The Natta and Becker story describes a relationship between Bill Clinton and Frank Giustra that I had described last summer, as part of a review of the proposed Kazatomprom acquisition of Westinghouse nuclear technology, with some new details.

The story's front page placement today is impressive. But last summer, when we were opposing the Kazatomprom acquisition of Westinghouse shares and technology, and something could have been done about it, the New York Times, the Washington Post, Bloomberg, the AP and the Wall Street Journal declined to write about the deal. Only Harper's Ken Silverstein and the local Pittsburgh press was interested.

We contacted nearly every presidential candidate (including Clinton, Obama, Dodd, Biden, Edwards, Richardson, etc), and everyone in the Senate and House who is remotely in a position to provide oversight, and there was zero interest in reviewing the Westinghouse deal. Although I was interviewed for today's NYT story, and asked specifically about our efforts to reach out to other candidates and members of Congress, none of this was mentioned.

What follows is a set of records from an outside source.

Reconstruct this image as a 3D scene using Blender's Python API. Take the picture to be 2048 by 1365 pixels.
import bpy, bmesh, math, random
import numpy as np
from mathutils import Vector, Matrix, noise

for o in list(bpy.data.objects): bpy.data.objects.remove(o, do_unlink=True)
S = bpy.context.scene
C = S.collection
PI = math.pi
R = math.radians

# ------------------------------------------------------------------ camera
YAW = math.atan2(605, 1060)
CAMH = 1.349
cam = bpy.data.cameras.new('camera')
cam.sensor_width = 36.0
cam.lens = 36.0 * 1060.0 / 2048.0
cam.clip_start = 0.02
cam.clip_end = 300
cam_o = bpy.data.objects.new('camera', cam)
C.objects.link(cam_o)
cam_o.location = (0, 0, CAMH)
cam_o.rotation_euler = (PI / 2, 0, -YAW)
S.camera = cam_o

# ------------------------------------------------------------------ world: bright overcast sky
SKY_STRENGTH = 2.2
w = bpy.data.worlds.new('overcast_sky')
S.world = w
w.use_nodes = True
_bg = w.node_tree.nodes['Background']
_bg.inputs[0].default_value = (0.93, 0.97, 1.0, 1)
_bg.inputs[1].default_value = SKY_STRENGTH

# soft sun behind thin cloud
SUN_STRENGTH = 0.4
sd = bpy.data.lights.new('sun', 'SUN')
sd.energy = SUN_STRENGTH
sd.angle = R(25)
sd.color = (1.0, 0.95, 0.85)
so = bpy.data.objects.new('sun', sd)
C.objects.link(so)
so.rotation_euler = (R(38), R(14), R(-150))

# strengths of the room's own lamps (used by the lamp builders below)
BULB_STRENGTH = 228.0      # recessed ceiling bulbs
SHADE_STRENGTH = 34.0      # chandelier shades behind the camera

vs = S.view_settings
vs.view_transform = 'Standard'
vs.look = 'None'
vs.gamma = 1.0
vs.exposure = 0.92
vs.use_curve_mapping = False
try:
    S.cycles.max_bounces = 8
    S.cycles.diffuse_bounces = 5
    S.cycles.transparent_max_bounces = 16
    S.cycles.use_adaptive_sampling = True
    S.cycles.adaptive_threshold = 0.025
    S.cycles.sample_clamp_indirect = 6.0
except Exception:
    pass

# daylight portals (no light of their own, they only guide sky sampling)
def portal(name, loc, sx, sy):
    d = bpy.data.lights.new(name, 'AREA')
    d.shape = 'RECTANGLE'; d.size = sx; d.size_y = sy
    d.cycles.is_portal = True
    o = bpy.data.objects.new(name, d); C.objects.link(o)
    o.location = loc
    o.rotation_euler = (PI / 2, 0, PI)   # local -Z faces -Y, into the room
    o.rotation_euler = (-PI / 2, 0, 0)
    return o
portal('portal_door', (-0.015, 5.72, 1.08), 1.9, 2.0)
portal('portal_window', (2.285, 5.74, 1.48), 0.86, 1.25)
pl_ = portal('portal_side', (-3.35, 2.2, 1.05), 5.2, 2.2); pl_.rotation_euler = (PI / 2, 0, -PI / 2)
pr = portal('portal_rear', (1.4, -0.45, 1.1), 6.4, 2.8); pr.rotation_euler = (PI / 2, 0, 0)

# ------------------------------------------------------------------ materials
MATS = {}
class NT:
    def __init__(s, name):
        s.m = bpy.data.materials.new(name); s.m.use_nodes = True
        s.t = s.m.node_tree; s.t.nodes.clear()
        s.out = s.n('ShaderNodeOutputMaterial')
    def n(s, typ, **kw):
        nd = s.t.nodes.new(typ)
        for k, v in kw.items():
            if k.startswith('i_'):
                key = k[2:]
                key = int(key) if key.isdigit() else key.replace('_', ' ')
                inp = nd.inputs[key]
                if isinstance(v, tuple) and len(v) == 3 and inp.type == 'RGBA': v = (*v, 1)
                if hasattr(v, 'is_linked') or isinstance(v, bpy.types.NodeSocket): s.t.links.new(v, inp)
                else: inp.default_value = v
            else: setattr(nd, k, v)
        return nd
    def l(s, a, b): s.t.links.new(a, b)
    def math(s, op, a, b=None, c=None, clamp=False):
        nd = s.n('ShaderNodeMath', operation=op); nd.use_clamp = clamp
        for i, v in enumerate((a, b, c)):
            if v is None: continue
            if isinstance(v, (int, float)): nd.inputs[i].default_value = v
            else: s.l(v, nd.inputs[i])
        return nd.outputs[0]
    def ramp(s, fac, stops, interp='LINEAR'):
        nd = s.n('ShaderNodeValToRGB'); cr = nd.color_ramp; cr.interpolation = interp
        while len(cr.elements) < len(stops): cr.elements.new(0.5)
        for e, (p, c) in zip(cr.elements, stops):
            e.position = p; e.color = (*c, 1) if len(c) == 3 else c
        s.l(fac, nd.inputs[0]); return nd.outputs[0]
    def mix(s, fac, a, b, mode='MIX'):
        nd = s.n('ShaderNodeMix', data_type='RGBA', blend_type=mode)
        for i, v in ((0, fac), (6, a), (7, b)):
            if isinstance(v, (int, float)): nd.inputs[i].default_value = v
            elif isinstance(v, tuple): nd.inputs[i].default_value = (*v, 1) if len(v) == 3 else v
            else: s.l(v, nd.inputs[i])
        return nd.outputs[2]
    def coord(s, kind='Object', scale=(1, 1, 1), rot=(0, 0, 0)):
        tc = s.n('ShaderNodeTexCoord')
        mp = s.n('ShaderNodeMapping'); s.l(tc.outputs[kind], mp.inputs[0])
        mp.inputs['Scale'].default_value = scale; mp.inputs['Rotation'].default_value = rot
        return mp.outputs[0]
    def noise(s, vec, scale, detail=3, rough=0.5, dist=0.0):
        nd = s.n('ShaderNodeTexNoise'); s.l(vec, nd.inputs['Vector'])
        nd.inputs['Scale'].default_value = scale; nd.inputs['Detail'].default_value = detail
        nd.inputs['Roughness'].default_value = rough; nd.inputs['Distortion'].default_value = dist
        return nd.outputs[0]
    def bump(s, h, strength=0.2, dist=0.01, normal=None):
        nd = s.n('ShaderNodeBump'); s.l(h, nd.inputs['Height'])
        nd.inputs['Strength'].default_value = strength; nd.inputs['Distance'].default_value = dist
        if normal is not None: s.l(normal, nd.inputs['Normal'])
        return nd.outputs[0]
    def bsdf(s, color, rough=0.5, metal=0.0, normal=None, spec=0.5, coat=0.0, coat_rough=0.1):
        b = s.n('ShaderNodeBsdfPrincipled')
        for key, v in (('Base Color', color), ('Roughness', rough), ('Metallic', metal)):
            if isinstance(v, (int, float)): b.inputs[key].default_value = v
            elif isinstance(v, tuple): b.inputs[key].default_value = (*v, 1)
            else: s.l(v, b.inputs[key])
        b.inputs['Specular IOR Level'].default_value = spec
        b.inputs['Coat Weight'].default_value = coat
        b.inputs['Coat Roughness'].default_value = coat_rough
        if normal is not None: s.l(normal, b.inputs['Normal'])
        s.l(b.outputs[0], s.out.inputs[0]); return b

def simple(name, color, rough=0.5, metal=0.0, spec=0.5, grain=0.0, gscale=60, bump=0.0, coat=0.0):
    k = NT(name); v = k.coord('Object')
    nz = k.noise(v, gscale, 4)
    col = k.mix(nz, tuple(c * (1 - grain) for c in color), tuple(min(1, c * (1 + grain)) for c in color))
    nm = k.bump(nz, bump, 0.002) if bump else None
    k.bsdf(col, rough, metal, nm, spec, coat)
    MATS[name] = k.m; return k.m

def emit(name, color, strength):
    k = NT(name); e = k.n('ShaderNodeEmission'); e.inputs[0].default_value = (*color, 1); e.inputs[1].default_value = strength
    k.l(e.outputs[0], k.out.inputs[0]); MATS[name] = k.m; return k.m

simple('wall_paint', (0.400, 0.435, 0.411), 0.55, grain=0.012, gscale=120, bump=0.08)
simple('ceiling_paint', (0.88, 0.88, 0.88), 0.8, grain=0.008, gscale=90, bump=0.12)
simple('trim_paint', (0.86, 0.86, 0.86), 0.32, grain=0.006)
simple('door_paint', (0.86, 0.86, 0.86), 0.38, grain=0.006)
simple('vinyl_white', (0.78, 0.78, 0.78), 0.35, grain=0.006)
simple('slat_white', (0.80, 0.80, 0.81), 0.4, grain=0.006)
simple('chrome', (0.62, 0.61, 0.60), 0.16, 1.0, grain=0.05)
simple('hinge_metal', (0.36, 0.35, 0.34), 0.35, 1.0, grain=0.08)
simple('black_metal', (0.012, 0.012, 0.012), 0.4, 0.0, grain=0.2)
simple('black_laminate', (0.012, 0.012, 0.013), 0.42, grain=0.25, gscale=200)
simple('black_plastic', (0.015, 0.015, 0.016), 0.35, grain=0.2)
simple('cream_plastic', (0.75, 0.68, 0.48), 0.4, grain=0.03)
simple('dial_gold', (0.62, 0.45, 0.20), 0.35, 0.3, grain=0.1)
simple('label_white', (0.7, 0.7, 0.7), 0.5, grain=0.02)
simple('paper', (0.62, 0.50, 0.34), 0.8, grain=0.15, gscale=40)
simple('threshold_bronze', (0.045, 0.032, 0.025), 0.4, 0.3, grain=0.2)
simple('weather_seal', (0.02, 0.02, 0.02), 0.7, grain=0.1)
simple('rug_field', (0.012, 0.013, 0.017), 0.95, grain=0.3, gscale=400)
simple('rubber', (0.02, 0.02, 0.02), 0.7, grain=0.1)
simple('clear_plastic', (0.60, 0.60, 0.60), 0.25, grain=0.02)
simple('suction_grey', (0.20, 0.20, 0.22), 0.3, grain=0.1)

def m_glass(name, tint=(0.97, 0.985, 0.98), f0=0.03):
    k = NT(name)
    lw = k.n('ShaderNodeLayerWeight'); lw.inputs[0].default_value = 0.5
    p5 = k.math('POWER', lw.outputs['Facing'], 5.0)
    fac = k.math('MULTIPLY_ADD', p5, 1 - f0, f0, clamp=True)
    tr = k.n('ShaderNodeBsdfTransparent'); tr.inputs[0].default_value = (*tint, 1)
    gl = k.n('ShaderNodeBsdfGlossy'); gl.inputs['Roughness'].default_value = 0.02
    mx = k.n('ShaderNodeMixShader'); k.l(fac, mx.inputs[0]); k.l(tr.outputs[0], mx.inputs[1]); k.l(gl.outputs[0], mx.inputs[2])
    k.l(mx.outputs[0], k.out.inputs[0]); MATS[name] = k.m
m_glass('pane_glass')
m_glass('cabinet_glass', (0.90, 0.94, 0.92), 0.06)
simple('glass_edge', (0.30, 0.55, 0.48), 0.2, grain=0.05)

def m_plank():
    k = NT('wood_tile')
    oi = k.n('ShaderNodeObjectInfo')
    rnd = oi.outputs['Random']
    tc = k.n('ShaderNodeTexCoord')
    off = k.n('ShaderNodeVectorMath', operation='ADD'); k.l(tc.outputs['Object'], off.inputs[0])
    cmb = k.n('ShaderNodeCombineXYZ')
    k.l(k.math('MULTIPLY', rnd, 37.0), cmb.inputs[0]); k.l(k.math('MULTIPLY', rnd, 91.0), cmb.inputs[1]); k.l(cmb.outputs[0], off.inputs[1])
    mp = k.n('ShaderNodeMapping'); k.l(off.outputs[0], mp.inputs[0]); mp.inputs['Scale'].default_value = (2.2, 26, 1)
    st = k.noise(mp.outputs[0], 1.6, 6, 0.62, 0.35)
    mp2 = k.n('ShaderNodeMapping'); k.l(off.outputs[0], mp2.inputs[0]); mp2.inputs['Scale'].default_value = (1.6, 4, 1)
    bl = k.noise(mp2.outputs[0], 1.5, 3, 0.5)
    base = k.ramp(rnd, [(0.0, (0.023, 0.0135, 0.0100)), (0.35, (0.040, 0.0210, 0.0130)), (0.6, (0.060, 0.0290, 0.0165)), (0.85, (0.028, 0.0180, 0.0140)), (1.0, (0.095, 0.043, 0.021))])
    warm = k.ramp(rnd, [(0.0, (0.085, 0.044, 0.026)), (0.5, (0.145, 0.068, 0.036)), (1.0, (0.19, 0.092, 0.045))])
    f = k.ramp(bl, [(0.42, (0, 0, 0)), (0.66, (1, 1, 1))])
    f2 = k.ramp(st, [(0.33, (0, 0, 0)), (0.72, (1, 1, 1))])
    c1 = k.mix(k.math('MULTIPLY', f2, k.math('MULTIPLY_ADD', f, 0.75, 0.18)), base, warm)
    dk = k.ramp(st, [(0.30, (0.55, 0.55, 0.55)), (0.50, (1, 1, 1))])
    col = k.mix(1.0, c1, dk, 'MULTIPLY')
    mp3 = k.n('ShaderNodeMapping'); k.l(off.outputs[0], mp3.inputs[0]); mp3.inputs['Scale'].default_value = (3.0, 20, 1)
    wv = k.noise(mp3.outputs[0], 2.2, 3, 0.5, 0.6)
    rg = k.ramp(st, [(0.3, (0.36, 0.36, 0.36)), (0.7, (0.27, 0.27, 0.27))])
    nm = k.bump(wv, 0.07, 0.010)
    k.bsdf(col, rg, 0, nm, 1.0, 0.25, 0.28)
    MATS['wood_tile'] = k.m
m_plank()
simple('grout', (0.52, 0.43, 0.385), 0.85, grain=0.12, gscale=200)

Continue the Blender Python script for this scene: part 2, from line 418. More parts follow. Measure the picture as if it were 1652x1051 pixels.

My October 6, 2007 HuffPo blog on the topic, "The Well-Connected Dictator", discussed the very large cast of characters who have supported the Nazarbayev regime. Bill Richardson, Ron Paul, Rudy Giuliani, Dick Cheney, George W. and George H.W. Bush, Tony Blair and Queen Elizabeth, German Chancellor Angela Merckel, Ted Turner, Sam Nunn and others as part of the unlikely web of Nazarbayev friends.

If this comes up in the debate tonight, one might also ask Barrack Obama why he did not oppose the deal, which has since been approved, or anyone else why this deal met zero Congressional or news media opposition.